Nous voilà donc à l’arrivée en possession de neuf chansons anthracites, allant de l’humour noir désopilant de Détruire dit-elle (À SOS détresse ils m’ont dit no stress, À SOS suicide ça sonnait dans le vide, À SOS amitié ils m’ont envoyé chier…) au geste radical de Deadline, en passant par quelques tirades bien senties sur la tendresse cachée des hommes (L’aorte), des jeux de mots potaches sur l’amour et la violence qu’il revêt parfois (Ultra-violet), les belles lignes compassionnelles du poignant Fontaine, la fragilité rugueuse de Tout doit disparaître, la techno dépressive de En dessous ou encore les versets collapsologiques de La der des ders.
Mais contrairement à ce que l’on pourrait penser, Betsch n’est pas du genre à se complaire dans un chagrin narcissique, et ce qu’il donne à entendre n’est rien d’autre que l’écho du chagrin du monde dans son ensemble.

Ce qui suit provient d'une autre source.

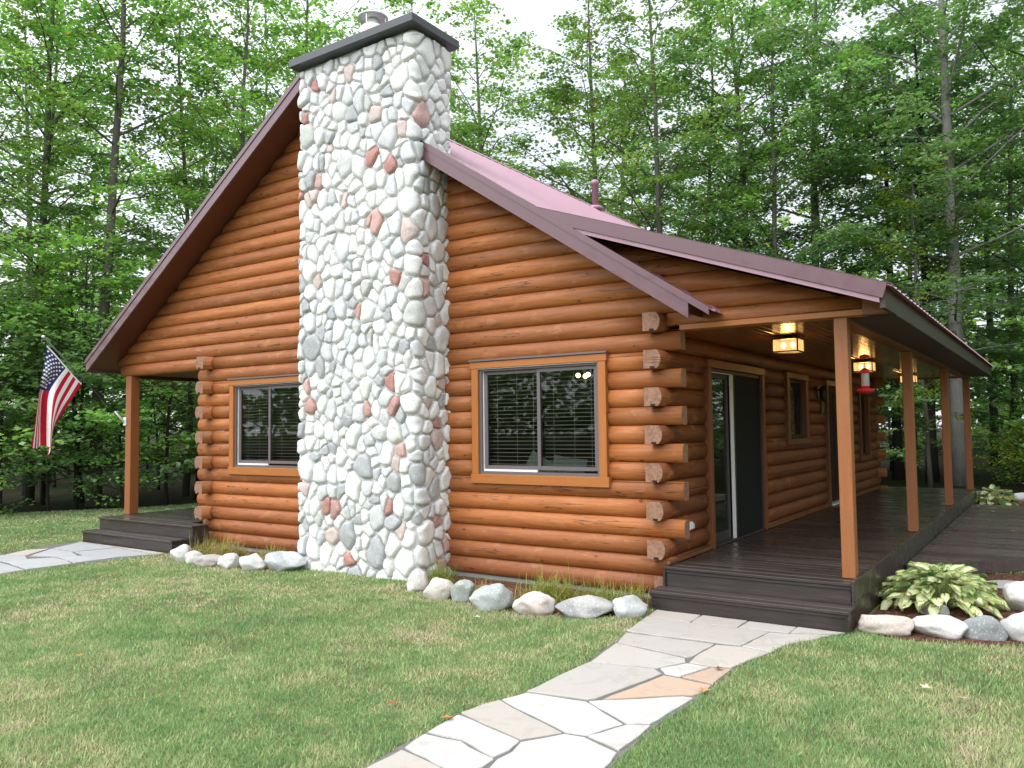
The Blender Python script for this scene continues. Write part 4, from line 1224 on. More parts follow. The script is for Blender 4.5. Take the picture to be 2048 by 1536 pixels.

On n’est jamais seul, ou plutôt on est nombreux à être seuls. Puisque comme l’a si bien chanté Souchon : « Tout le monde vit séparé du monde entier ». À cet égard, Betsch ne serait-il finalement pas une sorte d’Alain Souchon trash et décrassé de toute tentative de séduction ?
On peut reprocher bien des choses à Betsch, sauf de choisir les sentiers balisés de la facilité et de nous caresser dans le sens du poil. Qu’on se le dise, B/B/ n’a jamais été et ne sera jamais un chanteur de charmes. De facto, c’est plutôt un chanteur de drames.
Une fois surmonté la noirceur du constat dressé, il nous reste à nous abandonner au bonheur de ces mélodies émouvantes et de la déchirure saine et vigoureuse de certains riffs de guitares saturées qui lézardent cet opus qui est tout sauf un album de plus.